» MATERIAL PROVIDED:
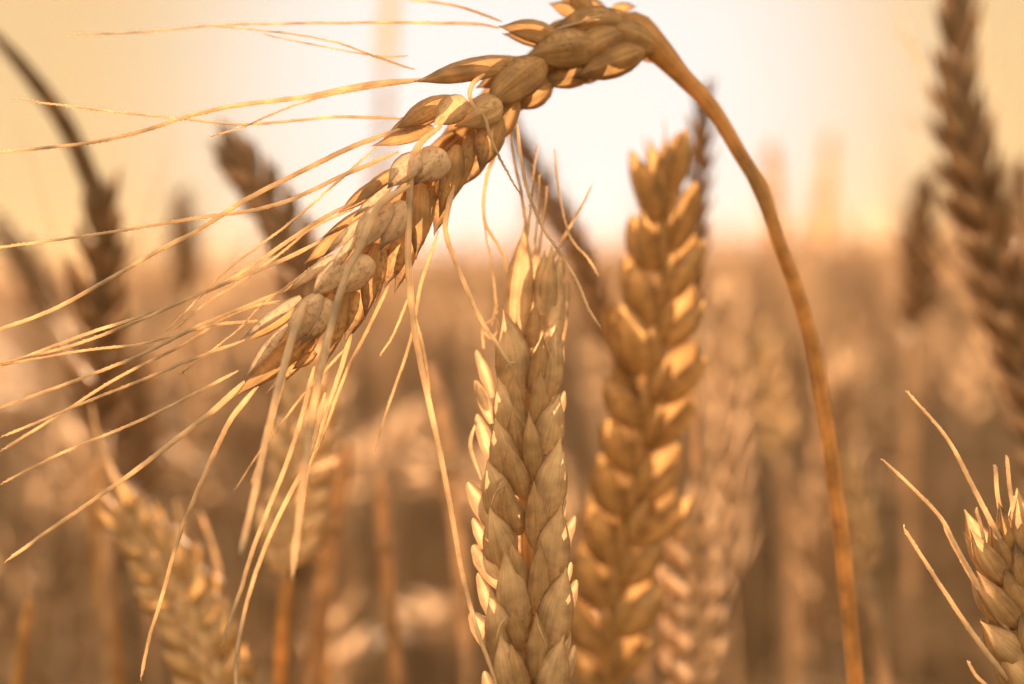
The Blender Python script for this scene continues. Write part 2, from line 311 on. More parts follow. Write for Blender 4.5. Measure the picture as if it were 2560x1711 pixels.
# fifth
h(4, (1050, 385), (968, 472), 33, z=-4, tilt=.3, keel=.65, **G); h(4, (1105, 375), (1046, 474), 41, 'glume', z=-3.8, tilt=-.2, skew=.4, **G)
h(4, (1000, 420), (880, 515), 24, z=-2, tilt=.6); h(4, (985, 455), (882, 545), 16, z=-2.5, tilt=.5, **G); h(4, (960, 450), (845, 535), 20, z=1)
h(4, (1145, 365), (1098, 545), 33, z=-1, tilt=-.4); h(4, (1185, 330), (1125, 515), 28, z=0, tilt=-.7); h(4, (1120, 450), (1085, 590), 26, z=1, tilt=-.6)
# sixth
h(5, (1160, 245), (1084, 314), 35, z=-4, tilt=.3, keel=.65, **G); h(5, (1250, 255), (1143, 328), 36, 'glume', z=-3.6, tilt=-.2, skew=.3, **G)
h(5, (1130, 245), (985, 325), 36, z=-1, tilt=.5); h(5, (1085, 320), (930, 365), 22, z=0, tilt=.2); h(5, (1110, 270), (960, 345), 26, z=2)
h(5, (1240, 280), (1200, 430), 42, z=-1, tilt=-.4); h(5, (1290, 225), (1232, 370), 36, z=0, tilt=-.6); h(5, (1215, 340), (1150, 470), 32, z=1, tilt=-.6)
h(5, (1320, 210), (1290, 285), 26, z=1, tilt=-.6)
# seventh, in front of the sun
h(6, (1300, 152), (1035, 205), 36, z=-2, tilt=.4, bulge=.2); h(6, (1230, 175), (1045, 206), 22, z=-2.5, tilt=0); h(6, (1360, 150), (1210, 270), 52, z=-3, tilt=0, bulge=.2)
h(6, (1380, 190), (1280, 275), 40, z=0, tilt=-.5); h(6, (1340, 160), (1190, 220), 40, z=2); h(6, (1420, 150), (1300, 215), 45, z=1, tilt=-.5)
# eighth
h(7, (1400, 95), (1246, 66), 36, z=-2, tilt=.3); h(7, (1390, 110), (1255, 85), 22, z=0); h(7, (1490, 110), (1310, 145), 55, z=-3, bulge=.2)
h(7, (1500, 140), (1350, 215), 44, z=-1, tilt=-.4); h(7, (1480, 90), (1330, 100), 48, z=2)
# ninth, top edge of the frame
h(8, (1460, 45), (1372, 8), 26, z=2, tilt=.4); h(8, (1520, 40), (1400, -5), 30, z=3); h(8, (1530, 20), (1592, 16), 13, z=1, tilt=.3); h(8, (1480, 30), (1415, -22), 24, z=1)
h(8, (1560, 60), (1380, 72), 46, z=-2, bulge=.2); h(8, (1590, 70), (1470, 25), 30, z=0)
# basal spikelet by the neck
h(9, (1640, 120), (1490, 70), 48, z=-2, tilt=.2); h(9, (1610, 125), (1430, 195), 42, z=-3, tilt=-.3, bulge=.3); h(9, (1560, 85), (1400, 165), 50, z=-3, bulge=.2)
h(9, (1640, 150), (1560, 50), 38, z=0); h(9, (1510, 150), (1425, 210), 34, z=0, tilt=-.5); h(9, (1610, 120), (1480, 150), 44, z=3)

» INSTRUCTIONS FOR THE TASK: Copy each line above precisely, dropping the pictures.

» TASK SOLUTION:
The Blender Python script for this scene continues. Write part 2, from line 311 on. More parts follow. Write for Blender 4.5. Measure the picture as if it were 2560x1711 pixels.
# fifth
h(4, (1050, 385), (968, 472), 33, z=-4, tilt=.3, keel=.65, **G); h(4, (1105, 375), (1046, 474), 41, 'glume', z=-3.8, tilt=-.2, skew=.4, **G)
h(4, (1000, 420), (880, 515), 24, z=-2, tilt=.6); h(4, (985, 455), (882, 545), 16, z=-2.5, tilt=.5, **G); h(4, (960, 450), (845, 535), 20, z=1)
h(4, (1145, 365), (1098, 545), 33, z=-1, tilt=-.4); h(4, (1185, 330), (1125, 515), 28, z=0, tilt=-.7); h(4, (1120, 450), (1085, 590), 26, z=1, tilt=-.6)
# sixth
h(5, (1160, 245), (1084, 314), 35, z=-4, tilt=.3, keel=.65, **G); h(5, (1250, 255), (1143, 328), 36, 'glume', z=-3.6, tilt=-.2, skew=.3, **G)
h(5, (1130, 245), (985, 325), 36, z=-1, tilt=.5); h(5, (1085, 320), (930, 365), 22, z=0, tilt=.2); h(5, (1110, 270), (960, 345), 26, z=2)
h(5, (1240, 280), (1200, 430), 42, z=-1, tilt=-.4); h(5, (1290, 225), (1232, 370), 36, z=0, tilt=-.6); h(5, (1215, 340), (1150, 470), 32, z=1, tilt=-.6)
h(5, (1320, 210), (1290, 285), 26, z=1, tilt=-.6)
# seventh, in front of the sun
h(6, (1300, 152), (1035, 205), 36, z=-2, tilt=.4, bulge=.2); h(6, (1230, 175), (1045, 206), 22, z=-2.5, tilt=0); h(6, (1360, 150), (1210, 270), 52, z=-3, tilt=0, bulge=.2)
h(6, (1380, 190), (1280, 275), 40, z=0, tilt=-.5); h(6, (1340, 160), (1190, 220), 40, z=2); h(6, (1420, 150), (1300, 215), 45, z=1, tilt=-.5)
# eighth
h(7, (1400, 95), (1246, 66), 36, z=-2, tilt=.3); h(7, (1390, 110), (1255, 85), 22, z=0); h(7, (1490, 110), (1310, 145), 55, z=-3, bulge=.2)
h(7, (1500, 140), (1350, 215), 44, z=-1, tilt=-.4); h(7, (1480, 90), (1330, 100), 48, z=2)
# ninth, top edge of the frame
h(8, (1460, 45), (1372, 8), 26, z=2, tilt=.4); h(8, (1520, 40), (1400, -5), 30, z=3); h(8, (1530, 20), (1592, 16), 13, z=1, tilt=.3); h(8, (1480, 30), (1415, -22), 24, z=1)
h(8, (1560, 60), (1380, 72), 46, z=-2, bulge=.2); h(8, (1590, 70), (1470, 25), 30, z=0)
# basal spikelet by the neck
h(9, (1640, 120), (1490, 70), 48, z=-2, tilt=.2); h(9, (1610, 125), (1430, 195), 42, z=-3, tilt=-.3, bulge=.3); h(9, (1560, 85), (1400, 165), 50, z=-3, bulge=.2)
h(9, (1640, 150), (1560, 50), 38, z=0); h(9, (1510, 150), (1425, 210), 34, z=0, tilt=-.5); h(9, (1610, 120), (1480, 150), 44, z=3)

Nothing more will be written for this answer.